§ What you are asked to do:
Begin with the line holding "Write a Blender", end with the line holding "COL = bpy.context.scene.collection", and repeat every line in between exactly, without pictures.

=== Task inputs ===

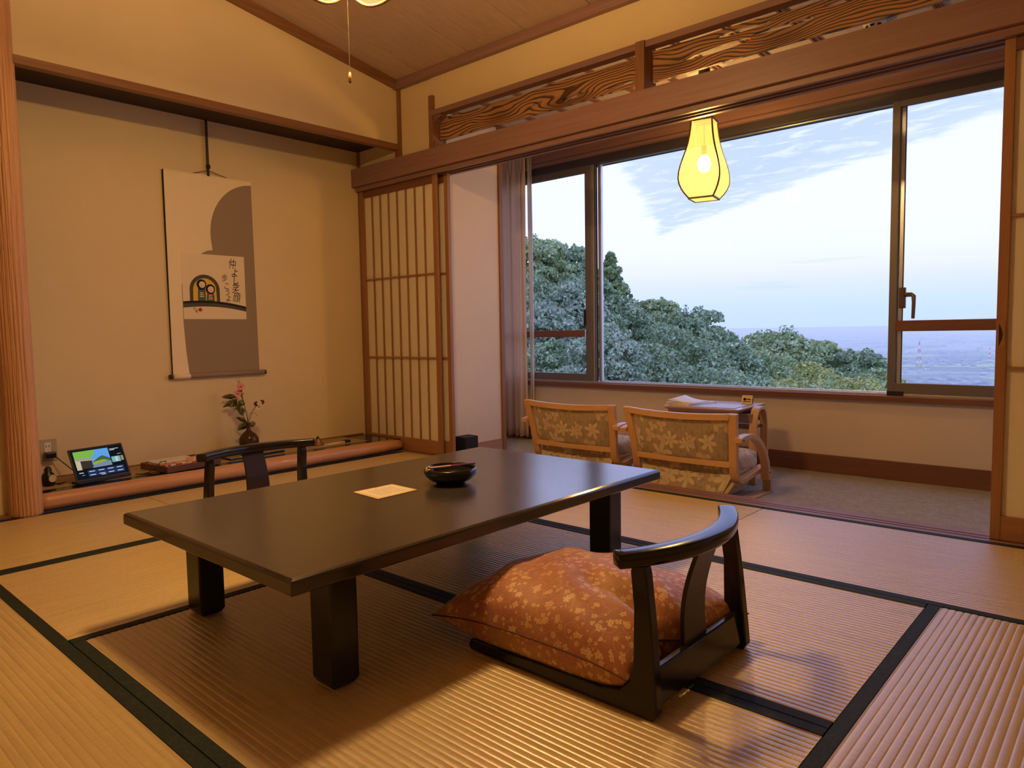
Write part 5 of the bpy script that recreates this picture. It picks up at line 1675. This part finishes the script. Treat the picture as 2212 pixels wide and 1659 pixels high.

===
=== Task inputs ===

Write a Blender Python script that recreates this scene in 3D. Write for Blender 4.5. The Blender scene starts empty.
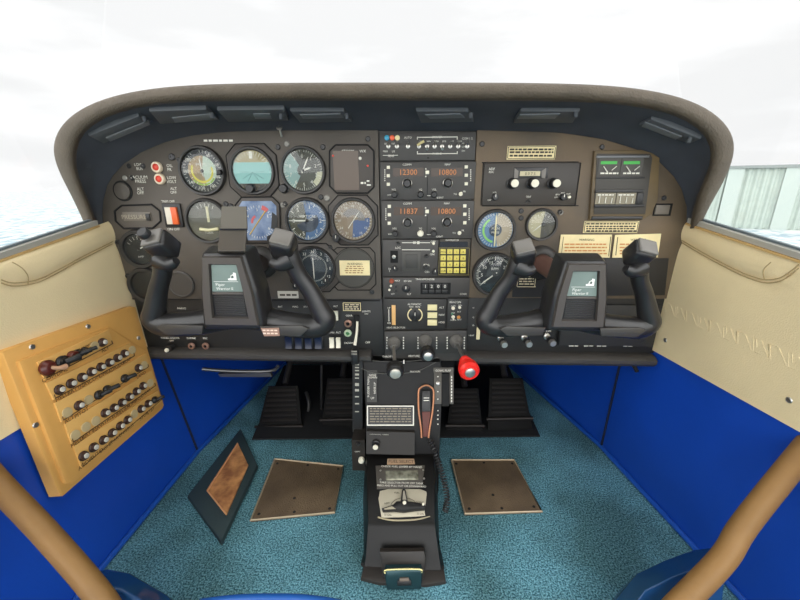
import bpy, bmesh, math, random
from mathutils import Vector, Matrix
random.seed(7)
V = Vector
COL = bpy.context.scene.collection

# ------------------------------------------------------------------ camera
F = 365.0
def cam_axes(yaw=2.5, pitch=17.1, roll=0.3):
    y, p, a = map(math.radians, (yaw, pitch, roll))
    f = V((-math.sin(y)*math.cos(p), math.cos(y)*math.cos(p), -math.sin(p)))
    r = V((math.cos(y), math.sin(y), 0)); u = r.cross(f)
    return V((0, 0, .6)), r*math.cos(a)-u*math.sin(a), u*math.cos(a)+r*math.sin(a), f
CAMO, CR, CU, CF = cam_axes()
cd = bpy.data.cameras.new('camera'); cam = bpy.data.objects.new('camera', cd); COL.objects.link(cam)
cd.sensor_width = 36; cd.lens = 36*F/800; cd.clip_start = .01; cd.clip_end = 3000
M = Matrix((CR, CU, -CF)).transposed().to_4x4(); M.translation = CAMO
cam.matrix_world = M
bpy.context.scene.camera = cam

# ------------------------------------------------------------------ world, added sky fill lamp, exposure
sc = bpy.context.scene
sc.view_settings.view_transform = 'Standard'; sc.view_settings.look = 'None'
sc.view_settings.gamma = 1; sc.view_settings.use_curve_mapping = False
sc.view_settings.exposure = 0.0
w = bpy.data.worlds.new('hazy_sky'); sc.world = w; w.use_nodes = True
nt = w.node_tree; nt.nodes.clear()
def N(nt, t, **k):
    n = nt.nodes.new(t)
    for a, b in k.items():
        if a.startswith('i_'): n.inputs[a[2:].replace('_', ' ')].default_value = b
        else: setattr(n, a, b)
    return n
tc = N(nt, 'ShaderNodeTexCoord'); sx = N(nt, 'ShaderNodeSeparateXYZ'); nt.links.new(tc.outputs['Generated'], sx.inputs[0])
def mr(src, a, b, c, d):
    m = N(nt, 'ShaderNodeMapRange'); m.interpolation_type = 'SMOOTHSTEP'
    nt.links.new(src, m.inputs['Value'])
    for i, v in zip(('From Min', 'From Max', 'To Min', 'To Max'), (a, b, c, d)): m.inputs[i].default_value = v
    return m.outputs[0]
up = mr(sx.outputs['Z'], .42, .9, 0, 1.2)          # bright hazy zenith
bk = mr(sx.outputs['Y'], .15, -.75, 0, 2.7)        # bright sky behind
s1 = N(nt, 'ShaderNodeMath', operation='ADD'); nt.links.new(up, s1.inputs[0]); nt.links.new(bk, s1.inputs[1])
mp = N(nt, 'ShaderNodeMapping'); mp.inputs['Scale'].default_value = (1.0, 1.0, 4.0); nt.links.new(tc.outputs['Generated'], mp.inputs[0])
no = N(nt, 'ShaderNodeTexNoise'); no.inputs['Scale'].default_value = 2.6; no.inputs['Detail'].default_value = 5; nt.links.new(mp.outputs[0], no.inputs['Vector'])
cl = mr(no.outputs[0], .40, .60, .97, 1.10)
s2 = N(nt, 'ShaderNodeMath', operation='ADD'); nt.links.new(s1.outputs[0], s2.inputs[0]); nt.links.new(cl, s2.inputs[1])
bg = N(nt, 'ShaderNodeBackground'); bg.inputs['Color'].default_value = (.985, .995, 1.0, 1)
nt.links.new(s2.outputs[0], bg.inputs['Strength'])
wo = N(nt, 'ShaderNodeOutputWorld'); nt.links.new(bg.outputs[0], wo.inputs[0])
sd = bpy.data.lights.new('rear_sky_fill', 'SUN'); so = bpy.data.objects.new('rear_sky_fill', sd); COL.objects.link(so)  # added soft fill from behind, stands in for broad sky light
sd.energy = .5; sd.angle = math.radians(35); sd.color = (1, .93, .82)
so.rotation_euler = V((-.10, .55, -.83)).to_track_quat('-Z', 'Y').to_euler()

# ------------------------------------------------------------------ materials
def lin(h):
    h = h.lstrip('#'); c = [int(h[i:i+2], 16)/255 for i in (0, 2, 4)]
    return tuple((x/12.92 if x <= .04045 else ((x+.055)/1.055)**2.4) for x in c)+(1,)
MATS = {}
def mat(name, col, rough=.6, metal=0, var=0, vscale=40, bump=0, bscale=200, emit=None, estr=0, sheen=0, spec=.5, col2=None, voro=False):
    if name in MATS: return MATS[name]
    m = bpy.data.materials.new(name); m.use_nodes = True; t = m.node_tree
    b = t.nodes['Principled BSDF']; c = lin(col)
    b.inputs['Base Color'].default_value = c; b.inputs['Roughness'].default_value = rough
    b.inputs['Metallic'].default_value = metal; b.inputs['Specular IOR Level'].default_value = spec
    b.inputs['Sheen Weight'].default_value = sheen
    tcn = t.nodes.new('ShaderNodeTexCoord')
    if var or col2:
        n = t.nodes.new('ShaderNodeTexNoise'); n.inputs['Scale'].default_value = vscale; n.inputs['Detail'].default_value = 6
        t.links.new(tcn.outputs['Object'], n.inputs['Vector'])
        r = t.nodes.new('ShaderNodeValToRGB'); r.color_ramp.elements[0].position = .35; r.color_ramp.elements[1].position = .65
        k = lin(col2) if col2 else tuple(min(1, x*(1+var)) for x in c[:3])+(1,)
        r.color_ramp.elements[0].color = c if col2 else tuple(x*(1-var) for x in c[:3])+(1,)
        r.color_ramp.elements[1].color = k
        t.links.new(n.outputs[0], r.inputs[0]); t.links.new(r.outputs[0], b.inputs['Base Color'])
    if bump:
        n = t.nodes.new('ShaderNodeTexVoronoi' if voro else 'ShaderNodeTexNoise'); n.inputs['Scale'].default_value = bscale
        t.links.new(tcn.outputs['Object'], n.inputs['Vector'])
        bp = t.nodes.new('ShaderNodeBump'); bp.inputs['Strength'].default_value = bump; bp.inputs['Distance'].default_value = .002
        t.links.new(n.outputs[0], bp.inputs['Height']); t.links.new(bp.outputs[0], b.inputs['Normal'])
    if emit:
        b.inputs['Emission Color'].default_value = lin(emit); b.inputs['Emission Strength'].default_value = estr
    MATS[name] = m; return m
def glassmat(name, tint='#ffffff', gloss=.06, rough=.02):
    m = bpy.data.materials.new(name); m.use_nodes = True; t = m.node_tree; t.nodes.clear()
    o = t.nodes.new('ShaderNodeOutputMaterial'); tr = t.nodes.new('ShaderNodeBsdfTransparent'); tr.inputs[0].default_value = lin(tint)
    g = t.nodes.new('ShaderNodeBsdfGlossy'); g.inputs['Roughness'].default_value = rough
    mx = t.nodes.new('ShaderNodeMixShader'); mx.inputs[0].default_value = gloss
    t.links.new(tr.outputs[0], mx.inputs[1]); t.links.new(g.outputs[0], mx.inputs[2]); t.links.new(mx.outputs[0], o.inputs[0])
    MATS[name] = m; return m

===

§ The response:
Write a Blender Python script that recreates this scene in 3D. Write for Blender 4.5. The Blender scene starts empty.
import bpy, bmesh, math, random
from mathutils import Vector, Matrix
random.seed(7)
V = Vector
COL = bpy.context.scene.collection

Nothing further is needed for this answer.